◆ OBJECTIVE
Starting at the first line of the data, print each line verbatim up to and including the line bearing "return (*at(px, py, d), r)", omitting pictures.

◆ SOURCE DATA
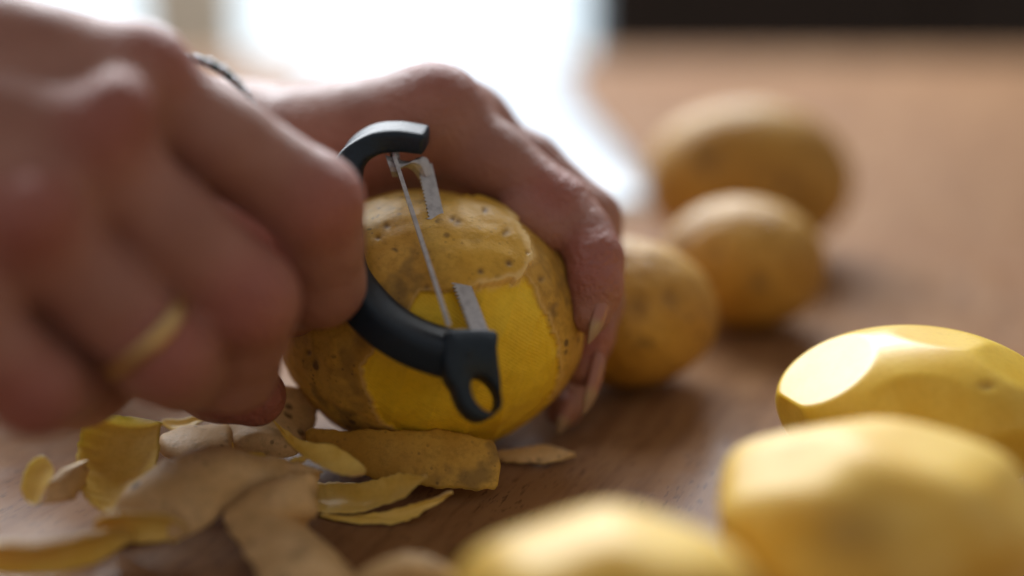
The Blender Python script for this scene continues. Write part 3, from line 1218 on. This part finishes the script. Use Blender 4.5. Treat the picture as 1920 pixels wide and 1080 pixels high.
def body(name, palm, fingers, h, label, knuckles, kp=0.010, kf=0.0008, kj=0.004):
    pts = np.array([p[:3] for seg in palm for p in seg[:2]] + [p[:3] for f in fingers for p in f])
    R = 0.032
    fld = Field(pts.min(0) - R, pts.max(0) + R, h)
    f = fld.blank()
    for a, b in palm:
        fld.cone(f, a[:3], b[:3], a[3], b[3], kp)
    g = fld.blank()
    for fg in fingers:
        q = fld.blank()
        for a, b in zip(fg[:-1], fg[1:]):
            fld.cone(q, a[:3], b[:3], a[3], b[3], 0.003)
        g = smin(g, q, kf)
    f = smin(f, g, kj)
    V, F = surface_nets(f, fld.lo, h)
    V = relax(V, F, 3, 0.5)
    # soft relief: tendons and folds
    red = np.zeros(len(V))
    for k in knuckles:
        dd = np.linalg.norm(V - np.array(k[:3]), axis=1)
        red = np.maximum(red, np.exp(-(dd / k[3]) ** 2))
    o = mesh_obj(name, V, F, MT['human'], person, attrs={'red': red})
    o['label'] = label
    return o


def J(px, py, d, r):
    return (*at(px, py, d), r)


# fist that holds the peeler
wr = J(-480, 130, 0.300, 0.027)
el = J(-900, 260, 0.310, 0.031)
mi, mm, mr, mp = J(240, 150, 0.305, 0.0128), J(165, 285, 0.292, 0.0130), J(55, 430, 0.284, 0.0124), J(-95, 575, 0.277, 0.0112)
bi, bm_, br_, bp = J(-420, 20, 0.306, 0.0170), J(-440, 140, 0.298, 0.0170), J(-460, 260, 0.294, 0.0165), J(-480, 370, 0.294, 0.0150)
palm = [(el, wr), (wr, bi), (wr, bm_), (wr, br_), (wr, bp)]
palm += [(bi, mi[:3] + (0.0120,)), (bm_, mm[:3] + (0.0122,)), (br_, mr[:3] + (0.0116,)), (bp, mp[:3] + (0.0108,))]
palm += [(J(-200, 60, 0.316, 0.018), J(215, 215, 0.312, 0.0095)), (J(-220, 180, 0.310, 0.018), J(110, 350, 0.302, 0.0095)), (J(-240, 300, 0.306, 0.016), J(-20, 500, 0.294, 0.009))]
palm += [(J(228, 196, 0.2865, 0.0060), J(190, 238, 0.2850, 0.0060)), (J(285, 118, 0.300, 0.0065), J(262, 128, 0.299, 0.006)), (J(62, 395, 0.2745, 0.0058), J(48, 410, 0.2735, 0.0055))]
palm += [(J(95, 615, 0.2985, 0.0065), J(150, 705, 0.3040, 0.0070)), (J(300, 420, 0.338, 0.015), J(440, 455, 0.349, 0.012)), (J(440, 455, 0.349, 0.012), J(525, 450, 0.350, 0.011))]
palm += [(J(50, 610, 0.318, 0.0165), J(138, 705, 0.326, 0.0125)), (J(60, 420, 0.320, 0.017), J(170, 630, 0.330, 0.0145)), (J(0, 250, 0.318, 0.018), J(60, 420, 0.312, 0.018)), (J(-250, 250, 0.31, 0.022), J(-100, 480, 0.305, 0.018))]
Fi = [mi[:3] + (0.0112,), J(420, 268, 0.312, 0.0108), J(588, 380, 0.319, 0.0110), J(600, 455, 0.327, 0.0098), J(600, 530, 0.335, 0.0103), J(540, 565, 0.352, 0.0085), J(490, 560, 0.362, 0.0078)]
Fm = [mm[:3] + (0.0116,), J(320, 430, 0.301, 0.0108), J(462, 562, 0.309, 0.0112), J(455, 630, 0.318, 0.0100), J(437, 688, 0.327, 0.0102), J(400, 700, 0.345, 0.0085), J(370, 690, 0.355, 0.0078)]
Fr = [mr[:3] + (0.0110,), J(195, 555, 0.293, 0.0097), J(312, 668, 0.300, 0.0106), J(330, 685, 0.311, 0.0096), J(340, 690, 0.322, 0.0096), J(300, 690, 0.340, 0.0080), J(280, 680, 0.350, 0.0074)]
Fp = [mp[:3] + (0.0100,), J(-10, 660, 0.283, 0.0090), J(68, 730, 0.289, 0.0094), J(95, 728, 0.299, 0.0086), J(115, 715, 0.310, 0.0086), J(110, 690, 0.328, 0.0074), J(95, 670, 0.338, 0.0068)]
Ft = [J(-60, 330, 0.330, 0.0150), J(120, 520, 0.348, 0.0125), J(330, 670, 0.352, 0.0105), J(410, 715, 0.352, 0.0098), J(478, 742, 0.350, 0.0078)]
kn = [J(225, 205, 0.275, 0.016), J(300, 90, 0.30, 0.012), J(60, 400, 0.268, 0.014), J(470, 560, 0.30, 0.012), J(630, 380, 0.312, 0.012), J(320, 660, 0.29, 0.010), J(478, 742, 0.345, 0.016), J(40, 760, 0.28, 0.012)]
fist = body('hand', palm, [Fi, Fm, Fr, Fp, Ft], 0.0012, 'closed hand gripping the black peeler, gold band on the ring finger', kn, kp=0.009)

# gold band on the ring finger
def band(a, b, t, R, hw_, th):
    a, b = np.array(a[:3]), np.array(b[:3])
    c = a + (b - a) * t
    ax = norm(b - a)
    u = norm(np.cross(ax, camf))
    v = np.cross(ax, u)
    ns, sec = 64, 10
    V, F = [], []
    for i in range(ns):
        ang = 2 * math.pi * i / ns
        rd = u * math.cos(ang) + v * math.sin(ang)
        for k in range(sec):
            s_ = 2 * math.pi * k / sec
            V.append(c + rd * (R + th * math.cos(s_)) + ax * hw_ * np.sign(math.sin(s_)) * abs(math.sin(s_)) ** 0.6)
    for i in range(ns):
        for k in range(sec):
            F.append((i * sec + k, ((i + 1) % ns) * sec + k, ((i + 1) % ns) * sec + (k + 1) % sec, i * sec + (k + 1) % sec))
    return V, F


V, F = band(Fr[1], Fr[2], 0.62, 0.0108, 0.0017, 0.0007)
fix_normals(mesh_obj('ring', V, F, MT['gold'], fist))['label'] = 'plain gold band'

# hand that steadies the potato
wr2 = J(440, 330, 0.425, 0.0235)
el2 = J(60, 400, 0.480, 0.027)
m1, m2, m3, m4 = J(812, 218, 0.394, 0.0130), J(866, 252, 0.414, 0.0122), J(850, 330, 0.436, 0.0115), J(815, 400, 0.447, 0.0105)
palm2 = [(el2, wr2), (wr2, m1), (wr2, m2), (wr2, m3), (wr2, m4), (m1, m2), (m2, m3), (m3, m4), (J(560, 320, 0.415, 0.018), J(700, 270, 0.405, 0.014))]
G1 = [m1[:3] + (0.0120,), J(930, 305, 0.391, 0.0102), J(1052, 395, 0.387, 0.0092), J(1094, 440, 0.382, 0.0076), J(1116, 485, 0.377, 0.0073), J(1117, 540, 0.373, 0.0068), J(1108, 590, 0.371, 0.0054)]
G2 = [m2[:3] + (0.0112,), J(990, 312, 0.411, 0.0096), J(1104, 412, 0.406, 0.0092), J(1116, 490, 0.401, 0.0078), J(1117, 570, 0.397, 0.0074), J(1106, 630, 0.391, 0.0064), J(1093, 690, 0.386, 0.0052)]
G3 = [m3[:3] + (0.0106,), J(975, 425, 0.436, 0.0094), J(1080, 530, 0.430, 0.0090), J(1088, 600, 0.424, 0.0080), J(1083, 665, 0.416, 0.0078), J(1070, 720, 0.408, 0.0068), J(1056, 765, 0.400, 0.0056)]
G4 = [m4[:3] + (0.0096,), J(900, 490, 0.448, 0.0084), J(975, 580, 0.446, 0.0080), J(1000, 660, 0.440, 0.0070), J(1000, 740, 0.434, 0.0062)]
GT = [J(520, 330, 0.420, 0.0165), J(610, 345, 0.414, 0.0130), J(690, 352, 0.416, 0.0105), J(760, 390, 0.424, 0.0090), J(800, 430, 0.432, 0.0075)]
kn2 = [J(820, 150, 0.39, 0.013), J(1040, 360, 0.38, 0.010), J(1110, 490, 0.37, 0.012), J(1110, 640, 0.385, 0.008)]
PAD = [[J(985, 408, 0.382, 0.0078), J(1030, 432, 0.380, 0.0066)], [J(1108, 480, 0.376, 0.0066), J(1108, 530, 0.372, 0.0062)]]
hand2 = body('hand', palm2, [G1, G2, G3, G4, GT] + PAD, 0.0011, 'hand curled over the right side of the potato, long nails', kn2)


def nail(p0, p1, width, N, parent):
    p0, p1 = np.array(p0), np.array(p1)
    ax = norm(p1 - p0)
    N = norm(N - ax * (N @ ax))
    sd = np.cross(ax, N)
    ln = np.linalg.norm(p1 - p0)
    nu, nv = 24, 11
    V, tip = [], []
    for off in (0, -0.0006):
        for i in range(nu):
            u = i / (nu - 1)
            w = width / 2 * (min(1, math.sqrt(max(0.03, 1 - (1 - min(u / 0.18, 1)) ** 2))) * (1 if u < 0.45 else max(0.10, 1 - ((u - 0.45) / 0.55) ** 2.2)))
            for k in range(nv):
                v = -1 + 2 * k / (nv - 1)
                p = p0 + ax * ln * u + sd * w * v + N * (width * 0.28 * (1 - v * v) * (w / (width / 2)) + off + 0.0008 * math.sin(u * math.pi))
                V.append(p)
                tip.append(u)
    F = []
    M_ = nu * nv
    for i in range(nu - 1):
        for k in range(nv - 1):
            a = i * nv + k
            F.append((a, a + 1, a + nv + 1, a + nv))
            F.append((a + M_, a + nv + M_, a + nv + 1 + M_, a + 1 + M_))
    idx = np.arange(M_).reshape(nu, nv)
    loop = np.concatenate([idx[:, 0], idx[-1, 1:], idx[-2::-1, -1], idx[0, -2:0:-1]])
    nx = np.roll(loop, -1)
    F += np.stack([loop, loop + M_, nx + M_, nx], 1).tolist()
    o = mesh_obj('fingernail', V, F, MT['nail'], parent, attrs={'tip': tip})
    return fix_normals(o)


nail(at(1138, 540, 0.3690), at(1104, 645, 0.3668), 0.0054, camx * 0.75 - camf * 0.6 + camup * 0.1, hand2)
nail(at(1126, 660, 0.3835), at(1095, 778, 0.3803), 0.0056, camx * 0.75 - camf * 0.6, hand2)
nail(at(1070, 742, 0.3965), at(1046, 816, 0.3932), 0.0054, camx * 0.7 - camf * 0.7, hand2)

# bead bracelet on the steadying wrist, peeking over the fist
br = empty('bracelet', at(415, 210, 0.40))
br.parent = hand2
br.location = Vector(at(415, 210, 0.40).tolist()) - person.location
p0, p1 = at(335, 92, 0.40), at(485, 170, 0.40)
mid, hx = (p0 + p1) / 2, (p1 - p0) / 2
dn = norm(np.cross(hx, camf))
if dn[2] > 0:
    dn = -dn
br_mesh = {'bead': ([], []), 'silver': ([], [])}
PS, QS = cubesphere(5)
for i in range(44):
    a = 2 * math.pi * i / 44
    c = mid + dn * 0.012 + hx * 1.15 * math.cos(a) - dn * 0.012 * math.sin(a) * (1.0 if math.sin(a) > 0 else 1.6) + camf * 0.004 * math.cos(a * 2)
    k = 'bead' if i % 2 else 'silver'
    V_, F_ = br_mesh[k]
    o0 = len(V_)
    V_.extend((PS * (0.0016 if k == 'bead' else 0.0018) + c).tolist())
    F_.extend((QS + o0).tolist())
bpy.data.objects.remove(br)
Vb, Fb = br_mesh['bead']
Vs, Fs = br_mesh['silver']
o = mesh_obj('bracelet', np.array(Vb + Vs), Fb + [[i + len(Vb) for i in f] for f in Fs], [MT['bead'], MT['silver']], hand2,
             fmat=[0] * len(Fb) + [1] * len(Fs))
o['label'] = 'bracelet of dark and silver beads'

◆ EXPECTED ANSWER
The Blender Python script for this scene continues. Write part 3, from line 1218 on. This part finishes the script. Use Blender 4.5. Treat the picture as 1920 pixels wide and 1080 pixels high.
def body(name, palm, fingers, h, label, knuckles, kp=0.010, kf=0.0008, kj=0.004):
    pts = np.array([p[:3] for seg in palm for p in seg[:2]] + [p[:3] for f in fingers for p in f])
    R = 0.032
    fld = Field(pts.min(0) - R, pts.max(0) + R, h)
    f = fld.blank()
    for a, b in palm:
        fld.cone(f, a[:3], b[:3], a[3], b[3], kp)
    g = fld.blank()
    for fg in fingers:
        q = fld.blank()
        for a, b in zip(fg[:-1], fg[1:]):
            fld.cone(q, a[:3], b[:3], a[3], b[3], 0.003)
        g = smin(g, q, kf)
    f = smin(f, g, kj)
    V, F = surface_nets(f, fld.lo, h)
    V = relax(V, F, 3, 0.5)
    # soft relief: tendons and folds
    red = np.zeros(len(V))
    for k in knuckles:
        dd = np.linalg.norm(V - np.array(k[:3]), axis=1)
        red = np.maximum(red, np.exp(-(dd / k[3]) ** 2))
    o = mesh_obj(name, V, F, MT['human'], person, attrs={'red': red})
    o['label'] = label
    return o


def J(px, py, d, r):
    return (*at(px, py, d), r)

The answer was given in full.